▸ Data lines
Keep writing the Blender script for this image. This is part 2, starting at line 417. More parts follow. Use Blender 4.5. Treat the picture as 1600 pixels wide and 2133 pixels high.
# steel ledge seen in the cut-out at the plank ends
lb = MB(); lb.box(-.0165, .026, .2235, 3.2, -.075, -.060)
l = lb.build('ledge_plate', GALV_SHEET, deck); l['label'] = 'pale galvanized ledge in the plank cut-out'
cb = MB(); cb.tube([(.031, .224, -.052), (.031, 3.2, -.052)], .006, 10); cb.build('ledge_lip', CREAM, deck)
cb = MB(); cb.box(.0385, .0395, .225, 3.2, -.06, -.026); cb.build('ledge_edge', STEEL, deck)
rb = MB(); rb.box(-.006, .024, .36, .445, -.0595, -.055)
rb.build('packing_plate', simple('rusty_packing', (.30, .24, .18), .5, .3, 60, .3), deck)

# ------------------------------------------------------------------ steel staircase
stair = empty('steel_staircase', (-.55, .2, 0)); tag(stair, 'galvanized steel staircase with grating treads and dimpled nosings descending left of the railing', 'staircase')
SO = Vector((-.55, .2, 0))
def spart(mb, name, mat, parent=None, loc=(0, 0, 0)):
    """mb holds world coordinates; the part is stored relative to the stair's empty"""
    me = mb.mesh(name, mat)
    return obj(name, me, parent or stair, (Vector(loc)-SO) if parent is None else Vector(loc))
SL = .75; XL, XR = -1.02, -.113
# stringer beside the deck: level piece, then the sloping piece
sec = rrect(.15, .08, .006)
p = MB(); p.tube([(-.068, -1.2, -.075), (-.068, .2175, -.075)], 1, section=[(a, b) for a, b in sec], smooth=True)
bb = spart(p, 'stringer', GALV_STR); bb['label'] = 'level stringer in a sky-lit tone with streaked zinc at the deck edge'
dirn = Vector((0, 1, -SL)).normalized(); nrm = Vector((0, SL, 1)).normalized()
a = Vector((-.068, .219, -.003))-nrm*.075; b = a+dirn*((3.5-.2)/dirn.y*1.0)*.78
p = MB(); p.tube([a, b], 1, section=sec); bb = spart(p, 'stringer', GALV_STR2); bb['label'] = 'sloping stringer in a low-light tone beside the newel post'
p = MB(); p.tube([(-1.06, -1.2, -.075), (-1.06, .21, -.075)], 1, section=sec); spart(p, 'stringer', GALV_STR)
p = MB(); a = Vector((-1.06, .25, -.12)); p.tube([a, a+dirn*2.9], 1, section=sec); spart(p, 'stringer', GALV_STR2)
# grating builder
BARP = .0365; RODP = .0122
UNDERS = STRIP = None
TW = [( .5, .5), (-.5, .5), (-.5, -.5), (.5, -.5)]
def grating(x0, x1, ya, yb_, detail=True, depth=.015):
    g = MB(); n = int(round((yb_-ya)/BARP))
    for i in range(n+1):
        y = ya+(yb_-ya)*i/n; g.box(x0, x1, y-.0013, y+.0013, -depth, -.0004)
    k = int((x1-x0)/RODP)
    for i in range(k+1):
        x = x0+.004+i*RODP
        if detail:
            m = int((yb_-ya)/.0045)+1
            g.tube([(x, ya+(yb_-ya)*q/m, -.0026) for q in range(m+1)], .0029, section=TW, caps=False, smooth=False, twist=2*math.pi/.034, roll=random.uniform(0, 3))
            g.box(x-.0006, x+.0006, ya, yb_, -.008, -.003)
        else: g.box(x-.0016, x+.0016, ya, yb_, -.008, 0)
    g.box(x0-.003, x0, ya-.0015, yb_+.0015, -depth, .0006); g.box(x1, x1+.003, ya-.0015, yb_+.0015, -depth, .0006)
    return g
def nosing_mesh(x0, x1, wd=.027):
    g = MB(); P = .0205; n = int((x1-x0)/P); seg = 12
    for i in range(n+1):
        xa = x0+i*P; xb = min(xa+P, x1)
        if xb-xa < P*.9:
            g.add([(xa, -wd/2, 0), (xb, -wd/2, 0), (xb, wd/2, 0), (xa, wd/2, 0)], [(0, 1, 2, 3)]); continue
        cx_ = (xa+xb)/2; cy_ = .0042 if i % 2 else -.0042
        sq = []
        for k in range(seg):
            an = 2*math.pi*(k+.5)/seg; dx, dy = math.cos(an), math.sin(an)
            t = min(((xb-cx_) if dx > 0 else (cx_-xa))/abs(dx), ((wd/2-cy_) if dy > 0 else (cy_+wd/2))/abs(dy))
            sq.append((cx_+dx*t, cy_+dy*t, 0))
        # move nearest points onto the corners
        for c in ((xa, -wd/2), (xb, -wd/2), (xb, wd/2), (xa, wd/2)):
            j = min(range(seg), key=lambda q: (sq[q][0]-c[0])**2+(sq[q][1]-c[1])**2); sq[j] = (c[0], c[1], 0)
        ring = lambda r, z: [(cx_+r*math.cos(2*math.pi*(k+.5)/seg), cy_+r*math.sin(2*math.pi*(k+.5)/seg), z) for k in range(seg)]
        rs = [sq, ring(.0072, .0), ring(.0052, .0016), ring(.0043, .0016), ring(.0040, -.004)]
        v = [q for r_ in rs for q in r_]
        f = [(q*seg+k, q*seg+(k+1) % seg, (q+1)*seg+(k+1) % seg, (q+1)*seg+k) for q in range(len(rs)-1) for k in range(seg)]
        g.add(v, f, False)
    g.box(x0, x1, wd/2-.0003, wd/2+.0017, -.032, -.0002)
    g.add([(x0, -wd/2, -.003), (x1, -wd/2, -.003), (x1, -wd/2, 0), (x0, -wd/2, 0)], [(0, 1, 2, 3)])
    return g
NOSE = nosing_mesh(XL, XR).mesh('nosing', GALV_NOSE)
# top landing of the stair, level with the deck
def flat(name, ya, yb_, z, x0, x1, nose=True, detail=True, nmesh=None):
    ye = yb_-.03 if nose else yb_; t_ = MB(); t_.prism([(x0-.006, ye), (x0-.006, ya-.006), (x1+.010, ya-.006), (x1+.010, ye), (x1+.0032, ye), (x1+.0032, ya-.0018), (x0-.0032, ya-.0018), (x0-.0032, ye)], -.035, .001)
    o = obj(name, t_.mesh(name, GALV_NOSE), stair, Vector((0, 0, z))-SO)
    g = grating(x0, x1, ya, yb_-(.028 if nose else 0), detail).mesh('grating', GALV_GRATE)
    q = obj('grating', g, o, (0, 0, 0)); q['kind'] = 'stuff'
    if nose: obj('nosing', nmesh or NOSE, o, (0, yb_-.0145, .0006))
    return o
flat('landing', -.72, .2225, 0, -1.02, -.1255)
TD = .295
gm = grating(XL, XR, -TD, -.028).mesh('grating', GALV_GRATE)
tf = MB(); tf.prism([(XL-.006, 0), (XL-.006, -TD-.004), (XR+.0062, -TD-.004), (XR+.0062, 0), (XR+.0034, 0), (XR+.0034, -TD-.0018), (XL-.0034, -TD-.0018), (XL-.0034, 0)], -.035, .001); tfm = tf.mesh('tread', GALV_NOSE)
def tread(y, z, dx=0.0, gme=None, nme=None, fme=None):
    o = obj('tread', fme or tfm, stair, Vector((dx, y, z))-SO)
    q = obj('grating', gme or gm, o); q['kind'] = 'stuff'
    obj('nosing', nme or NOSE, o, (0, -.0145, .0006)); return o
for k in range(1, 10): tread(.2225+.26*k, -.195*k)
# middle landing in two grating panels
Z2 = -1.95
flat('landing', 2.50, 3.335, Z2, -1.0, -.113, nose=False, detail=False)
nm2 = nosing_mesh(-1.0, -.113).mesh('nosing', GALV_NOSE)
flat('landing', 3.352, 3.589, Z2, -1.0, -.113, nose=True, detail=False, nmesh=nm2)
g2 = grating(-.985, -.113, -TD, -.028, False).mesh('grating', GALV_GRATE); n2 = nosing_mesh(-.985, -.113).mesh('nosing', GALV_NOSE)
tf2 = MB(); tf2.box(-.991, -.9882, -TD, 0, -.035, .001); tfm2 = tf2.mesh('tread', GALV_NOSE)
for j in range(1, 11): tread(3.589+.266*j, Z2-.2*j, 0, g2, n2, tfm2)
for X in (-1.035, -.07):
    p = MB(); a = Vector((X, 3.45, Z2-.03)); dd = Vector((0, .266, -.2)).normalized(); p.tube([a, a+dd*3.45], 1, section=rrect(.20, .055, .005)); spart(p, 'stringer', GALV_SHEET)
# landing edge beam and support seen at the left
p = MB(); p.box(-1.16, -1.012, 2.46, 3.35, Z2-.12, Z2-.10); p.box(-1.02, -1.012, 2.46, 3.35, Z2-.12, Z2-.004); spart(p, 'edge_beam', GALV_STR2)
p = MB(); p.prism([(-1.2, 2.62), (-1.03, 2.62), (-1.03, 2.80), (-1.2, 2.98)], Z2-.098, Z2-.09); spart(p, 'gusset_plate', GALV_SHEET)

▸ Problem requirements
The lines from the top of the data above down to the line containing "60, .3), deck)" are to be copied exactly; no other line should appear.

▸ Answer to this task
Keep writing the Blender script for this image. This is part 2, starting at line 417. More parts follow. Use Blender 4.5. Treat the picture as 1600 pixels wide and 2133 pixels high.
# steel ledge seen in the cut-out at the plank ends
lb = MB(); lb.box(-.0165, .026, .2235, 3.2, -.075, -.060)
l = lb.build('ledge_plate', GALV_SHEET, deck); l['label'] = 'pale galvanized ledge in the plank cut-out'
cb = MB(); cb.tube([(.031, .224, -.052), (.031, 3.2, -.052)], .006, 10); cb.build('ledge_lip', CREAM, deck)
cb = MB(); cb.box(.0385, .0395, .225, 3.2, -.06, -.026); cb.build('ledge_edge', STEEL, deck)
rb = MB(); rb.box(-.006, .024, .36, .445, -.0595, -.055)
rb.build('packing_plate', simple('rusty_packing', (.30, .24, .18), .5, .3, 60, .3), deck)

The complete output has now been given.